■ Written exercise: Identify and pull out each line of the entries in which "Write" occurs.

■ The input:
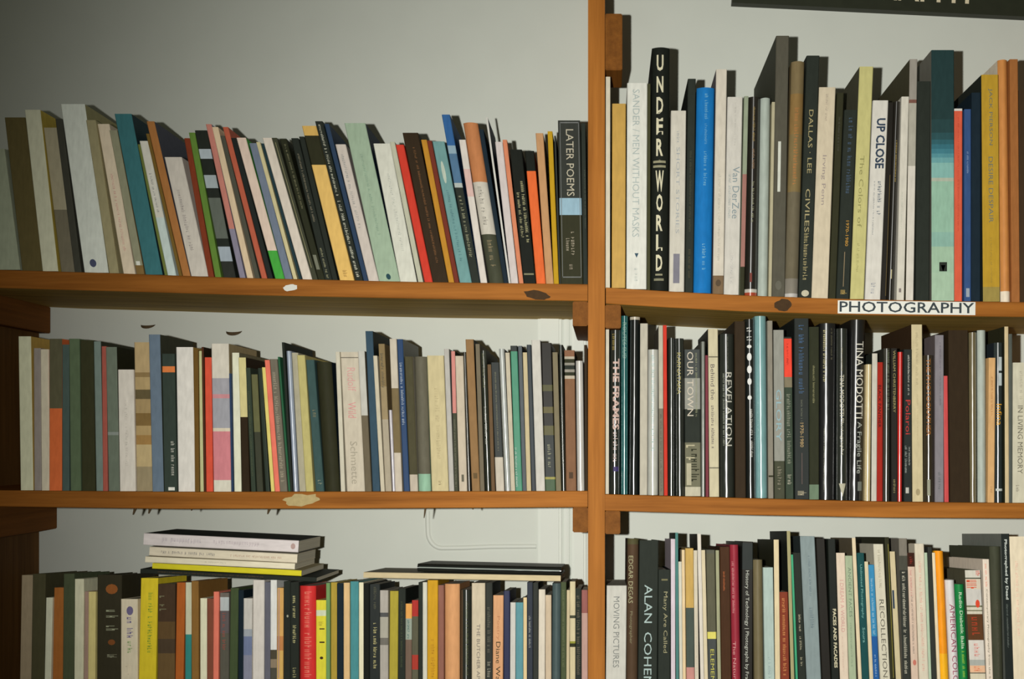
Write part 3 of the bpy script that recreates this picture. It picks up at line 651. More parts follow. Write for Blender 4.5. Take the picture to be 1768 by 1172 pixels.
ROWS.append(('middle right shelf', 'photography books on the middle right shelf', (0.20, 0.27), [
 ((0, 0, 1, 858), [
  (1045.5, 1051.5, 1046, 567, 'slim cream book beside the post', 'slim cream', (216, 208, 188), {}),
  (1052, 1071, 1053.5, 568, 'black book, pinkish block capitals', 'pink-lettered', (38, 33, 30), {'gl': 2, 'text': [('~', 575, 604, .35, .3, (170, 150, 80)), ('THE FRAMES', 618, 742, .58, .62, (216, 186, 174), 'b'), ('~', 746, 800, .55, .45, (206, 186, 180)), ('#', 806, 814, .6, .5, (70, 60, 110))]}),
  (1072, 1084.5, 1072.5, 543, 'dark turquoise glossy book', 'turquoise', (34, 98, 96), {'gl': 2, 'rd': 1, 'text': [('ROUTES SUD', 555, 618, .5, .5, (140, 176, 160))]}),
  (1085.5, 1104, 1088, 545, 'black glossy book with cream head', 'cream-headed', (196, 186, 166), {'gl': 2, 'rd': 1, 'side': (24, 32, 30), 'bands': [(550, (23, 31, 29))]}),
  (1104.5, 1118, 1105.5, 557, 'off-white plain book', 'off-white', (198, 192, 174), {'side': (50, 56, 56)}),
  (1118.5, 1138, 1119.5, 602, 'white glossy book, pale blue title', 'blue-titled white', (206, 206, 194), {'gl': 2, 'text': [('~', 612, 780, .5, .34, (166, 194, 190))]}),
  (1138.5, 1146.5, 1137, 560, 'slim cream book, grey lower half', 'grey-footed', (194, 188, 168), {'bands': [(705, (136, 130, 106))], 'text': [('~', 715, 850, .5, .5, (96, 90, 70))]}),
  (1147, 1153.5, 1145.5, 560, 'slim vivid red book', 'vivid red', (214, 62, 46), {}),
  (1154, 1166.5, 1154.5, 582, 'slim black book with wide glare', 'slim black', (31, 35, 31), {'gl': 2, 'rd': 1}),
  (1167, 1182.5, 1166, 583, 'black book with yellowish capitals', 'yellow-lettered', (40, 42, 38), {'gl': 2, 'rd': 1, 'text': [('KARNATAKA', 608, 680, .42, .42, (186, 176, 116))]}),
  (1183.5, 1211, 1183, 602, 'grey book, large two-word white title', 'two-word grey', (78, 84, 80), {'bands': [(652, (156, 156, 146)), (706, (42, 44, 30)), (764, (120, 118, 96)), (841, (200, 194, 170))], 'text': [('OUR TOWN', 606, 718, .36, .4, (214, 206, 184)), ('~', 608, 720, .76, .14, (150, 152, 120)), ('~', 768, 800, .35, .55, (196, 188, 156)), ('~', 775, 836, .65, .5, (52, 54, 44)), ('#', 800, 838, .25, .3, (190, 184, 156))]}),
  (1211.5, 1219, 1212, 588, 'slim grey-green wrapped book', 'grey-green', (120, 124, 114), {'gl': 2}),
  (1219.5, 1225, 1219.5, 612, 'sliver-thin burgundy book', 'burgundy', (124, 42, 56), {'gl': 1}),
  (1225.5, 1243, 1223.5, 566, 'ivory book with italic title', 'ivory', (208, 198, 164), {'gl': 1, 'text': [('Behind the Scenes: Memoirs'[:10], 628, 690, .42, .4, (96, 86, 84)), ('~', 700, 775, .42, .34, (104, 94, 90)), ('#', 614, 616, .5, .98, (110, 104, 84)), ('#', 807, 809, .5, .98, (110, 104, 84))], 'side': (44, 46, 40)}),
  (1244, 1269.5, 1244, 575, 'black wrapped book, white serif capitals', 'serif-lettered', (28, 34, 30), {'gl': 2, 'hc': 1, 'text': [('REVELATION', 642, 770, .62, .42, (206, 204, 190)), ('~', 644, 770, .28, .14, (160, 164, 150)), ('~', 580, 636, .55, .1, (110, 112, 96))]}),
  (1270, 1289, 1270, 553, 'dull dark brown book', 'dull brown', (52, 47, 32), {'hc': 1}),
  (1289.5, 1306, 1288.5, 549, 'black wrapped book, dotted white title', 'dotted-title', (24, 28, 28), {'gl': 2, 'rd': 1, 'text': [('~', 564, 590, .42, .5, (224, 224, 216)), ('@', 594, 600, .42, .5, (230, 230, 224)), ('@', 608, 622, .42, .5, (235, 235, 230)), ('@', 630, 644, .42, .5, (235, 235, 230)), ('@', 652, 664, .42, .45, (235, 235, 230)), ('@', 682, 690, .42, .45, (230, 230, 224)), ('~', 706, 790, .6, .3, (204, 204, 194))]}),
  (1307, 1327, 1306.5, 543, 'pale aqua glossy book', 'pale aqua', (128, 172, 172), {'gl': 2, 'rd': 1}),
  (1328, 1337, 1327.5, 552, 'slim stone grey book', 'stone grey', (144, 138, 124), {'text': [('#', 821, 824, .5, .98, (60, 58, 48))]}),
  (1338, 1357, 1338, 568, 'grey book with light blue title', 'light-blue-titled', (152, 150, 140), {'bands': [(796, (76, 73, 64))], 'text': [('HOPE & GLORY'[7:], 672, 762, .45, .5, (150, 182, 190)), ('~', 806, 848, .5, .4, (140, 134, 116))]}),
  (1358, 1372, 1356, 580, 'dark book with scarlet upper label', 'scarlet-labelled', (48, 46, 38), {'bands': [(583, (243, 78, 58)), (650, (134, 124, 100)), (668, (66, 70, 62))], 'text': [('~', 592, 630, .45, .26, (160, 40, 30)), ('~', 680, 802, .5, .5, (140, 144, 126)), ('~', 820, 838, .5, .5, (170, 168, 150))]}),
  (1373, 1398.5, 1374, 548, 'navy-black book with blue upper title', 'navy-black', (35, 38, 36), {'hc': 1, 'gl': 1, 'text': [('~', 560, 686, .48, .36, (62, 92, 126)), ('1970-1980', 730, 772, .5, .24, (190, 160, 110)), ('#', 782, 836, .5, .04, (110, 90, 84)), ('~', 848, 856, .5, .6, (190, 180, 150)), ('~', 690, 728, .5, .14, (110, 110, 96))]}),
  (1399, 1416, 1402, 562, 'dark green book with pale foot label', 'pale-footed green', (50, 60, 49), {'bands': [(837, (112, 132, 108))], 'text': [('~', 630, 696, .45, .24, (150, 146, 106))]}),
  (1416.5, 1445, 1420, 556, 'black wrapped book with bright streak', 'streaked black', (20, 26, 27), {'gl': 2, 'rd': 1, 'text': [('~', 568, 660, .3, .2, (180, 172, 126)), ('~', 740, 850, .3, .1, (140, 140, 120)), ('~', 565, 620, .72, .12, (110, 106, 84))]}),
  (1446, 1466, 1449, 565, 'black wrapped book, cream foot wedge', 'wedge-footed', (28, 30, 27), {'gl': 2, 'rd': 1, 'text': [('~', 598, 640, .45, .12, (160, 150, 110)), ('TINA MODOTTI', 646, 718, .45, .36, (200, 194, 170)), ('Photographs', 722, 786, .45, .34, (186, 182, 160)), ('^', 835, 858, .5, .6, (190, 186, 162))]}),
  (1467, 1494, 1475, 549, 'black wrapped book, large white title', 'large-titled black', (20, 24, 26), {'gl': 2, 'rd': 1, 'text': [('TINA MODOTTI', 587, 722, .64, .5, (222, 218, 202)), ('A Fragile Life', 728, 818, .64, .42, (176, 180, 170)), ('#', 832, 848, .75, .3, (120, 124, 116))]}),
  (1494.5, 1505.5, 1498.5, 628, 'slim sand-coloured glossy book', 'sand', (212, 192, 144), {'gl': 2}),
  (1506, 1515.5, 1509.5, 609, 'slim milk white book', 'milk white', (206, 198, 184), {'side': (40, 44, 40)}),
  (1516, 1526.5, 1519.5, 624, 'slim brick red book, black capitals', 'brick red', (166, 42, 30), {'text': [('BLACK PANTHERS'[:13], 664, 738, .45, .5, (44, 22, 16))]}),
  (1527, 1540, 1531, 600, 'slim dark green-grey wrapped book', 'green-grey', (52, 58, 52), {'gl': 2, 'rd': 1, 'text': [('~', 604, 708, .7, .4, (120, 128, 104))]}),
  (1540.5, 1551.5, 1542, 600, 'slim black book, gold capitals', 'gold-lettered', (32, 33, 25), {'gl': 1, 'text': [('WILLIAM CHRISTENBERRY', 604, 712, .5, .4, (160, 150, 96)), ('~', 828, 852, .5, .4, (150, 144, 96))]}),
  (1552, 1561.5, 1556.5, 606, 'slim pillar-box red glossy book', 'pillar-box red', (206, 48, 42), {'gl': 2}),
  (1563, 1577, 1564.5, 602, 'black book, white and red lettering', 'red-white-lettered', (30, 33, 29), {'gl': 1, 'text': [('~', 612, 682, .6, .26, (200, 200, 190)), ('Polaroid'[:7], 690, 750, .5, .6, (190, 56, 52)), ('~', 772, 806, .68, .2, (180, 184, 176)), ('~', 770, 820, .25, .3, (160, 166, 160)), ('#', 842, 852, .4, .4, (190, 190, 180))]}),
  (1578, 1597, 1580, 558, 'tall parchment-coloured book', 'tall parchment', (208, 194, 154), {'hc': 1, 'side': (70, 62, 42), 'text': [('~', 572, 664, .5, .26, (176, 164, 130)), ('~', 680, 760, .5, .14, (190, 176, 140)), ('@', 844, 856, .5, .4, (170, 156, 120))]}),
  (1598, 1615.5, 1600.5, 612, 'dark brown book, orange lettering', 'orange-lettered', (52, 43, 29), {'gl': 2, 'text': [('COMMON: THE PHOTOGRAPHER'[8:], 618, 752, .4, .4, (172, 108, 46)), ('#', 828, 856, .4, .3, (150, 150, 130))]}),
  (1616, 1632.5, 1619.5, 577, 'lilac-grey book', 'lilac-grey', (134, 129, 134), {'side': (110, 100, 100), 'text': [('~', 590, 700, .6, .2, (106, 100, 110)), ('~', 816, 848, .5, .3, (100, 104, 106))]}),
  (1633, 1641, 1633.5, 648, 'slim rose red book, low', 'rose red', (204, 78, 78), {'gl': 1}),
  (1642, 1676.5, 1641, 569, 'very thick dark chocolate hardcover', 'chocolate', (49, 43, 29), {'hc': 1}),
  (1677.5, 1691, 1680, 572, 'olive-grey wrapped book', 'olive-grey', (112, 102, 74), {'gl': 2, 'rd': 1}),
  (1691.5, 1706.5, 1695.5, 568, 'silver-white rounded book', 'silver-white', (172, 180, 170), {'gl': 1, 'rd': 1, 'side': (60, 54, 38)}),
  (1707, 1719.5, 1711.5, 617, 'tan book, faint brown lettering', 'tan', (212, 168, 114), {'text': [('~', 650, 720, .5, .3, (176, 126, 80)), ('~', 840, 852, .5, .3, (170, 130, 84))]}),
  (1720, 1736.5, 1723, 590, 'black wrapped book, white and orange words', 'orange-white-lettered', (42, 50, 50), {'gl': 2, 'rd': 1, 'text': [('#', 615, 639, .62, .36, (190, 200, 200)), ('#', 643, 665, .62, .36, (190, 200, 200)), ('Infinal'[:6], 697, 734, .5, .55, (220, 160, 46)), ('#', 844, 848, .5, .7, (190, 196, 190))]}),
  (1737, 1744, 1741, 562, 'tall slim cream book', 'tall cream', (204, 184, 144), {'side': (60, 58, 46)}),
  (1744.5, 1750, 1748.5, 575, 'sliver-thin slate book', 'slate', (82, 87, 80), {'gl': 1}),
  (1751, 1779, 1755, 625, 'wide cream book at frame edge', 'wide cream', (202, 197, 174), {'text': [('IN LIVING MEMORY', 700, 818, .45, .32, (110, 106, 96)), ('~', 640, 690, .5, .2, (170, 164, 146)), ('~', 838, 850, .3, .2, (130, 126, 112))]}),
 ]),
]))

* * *

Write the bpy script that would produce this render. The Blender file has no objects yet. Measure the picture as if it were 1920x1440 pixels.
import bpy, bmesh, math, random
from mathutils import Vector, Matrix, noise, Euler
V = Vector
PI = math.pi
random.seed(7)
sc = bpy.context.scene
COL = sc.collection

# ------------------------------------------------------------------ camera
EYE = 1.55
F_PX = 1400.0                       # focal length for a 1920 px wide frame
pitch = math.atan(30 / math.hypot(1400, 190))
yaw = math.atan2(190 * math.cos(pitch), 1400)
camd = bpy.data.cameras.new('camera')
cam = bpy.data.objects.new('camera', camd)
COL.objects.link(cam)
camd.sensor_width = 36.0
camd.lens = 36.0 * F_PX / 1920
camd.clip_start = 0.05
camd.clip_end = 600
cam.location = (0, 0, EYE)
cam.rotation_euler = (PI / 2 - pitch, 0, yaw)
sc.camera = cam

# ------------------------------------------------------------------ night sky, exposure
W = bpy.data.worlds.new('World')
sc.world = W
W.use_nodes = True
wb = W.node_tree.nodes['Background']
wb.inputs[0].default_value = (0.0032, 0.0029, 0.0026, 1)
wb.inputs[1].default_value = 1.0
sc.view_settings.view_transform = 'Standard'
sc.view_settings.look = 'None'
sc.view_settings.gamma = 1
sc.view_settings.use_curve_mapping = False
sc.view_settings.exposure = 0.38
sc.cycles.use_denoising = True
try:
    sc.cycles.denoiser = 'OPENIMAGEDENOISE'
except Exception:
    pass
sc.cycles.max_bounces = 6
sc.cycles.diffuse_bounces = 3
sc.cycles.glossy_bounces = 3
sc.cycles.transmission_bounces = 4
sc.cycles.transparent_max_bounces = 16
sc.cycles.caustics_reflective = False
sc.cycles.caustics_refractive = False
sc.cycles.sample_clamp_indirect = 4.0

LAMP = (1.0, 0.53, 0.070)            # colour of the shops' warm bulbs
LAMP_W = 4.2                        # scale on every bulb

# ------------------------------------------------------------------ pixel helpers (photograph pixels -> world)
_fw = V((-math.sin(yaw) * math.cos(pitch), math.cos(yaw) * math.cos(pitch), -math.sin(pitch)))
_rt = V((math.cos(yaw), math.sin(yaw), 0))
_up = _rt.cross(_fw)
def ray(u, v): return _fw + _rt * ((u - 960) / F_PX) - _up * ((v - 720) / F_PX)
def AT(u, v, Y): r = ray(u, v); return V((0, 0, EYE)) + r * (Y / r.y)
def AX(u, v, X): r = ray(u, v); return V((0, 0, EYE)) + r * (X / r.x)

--

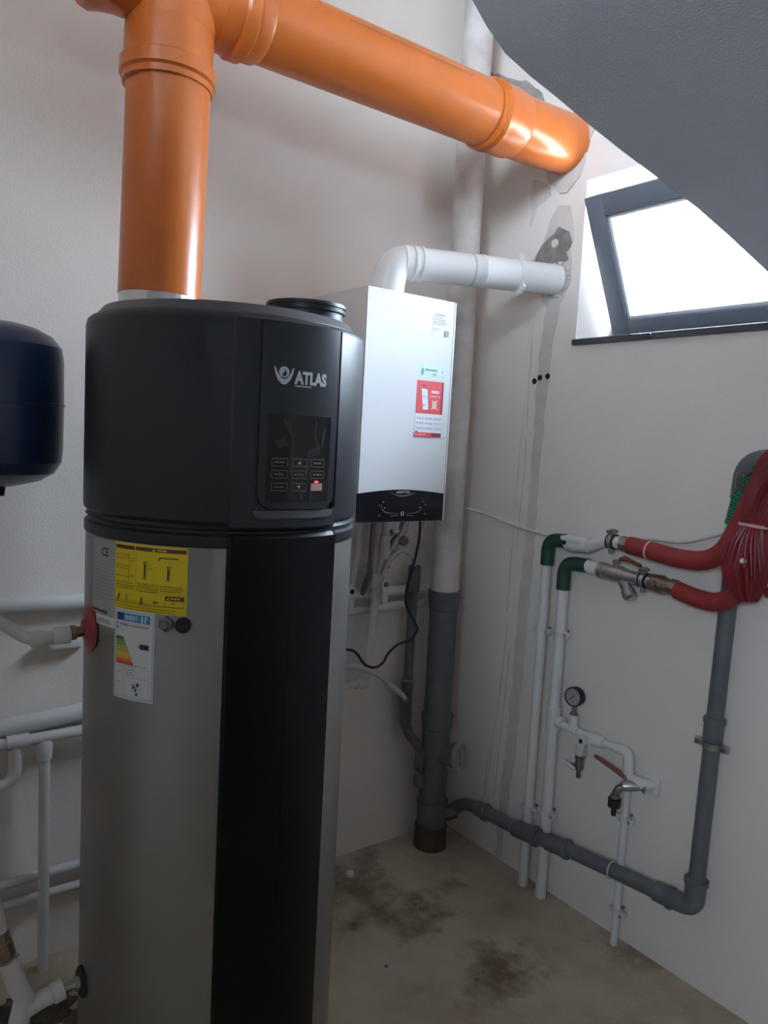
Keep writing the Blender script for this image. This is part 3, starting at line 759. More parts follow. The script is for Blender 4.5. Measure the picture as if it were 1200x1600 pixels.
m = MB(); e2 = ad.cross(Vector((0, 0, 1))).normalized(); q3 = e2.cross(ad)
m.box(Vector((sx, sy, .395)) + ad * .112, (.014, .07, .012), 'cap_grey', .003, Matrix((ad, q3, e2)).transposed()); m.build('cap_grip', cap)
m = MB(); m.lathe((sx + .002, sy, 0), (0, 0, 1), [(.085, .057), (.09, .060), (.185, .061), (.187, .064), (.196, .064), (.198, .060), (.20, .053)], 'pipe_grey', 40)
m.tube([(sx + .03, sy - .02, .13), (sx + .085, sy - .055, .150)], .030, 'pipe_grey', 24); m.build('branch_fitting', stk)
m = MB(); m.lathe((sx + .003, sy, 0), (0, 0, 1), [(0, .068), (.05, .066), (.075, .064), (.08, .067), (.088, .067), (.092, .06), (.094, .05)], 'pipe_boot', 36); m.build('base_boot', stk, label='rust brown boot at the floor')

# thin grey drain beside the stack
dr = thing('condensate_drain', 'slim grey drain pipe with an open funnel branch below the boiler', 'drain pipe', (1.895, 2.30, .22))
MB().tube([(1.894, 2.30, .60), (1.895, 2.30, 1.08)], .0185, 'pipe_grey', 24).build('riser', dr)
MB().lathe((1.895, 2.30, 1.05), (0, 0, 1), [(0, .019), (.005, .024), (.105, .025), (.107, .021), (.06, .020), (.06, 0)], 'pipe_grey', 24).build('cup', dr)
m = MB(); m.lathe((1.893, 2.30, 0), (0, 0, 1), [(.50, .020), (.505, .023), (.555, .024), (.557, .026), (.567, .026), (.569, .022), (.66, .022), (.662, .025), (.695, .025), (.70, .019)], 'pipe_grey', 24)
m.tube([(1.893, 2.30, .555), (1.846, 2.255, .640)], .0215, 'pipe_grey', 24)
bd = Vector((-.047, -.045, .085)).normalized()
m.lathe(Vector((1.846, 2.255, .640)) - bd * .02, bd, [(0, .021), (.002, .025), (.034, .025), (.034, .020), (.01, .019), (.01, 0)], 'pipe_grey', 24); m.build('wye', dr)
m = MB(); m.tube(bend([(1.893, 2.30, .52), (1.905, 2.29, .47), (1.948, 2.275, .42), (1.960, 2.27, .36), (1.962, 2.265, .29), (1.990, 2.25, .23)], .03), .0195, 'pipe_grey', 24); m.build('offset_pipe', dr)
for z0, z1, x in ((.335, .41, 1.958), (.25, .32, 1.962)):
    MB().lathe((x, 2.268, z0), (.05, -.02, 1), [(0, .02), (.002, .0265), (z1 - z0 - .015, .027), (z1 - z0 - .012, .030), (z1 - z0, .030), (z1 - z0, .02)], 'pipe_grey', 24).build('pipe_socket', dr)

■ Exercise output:
Write part 3 of the bpy script that recreates this picture. It picks up at line 651. More parts follow. Write for Blender 4.5. Take the picture to be 1768 by 1172 pixels.
Write the bpy script that would produce this render. The Blender file has no objects yet. Measure the picture as if it were 1920x1440 pixels.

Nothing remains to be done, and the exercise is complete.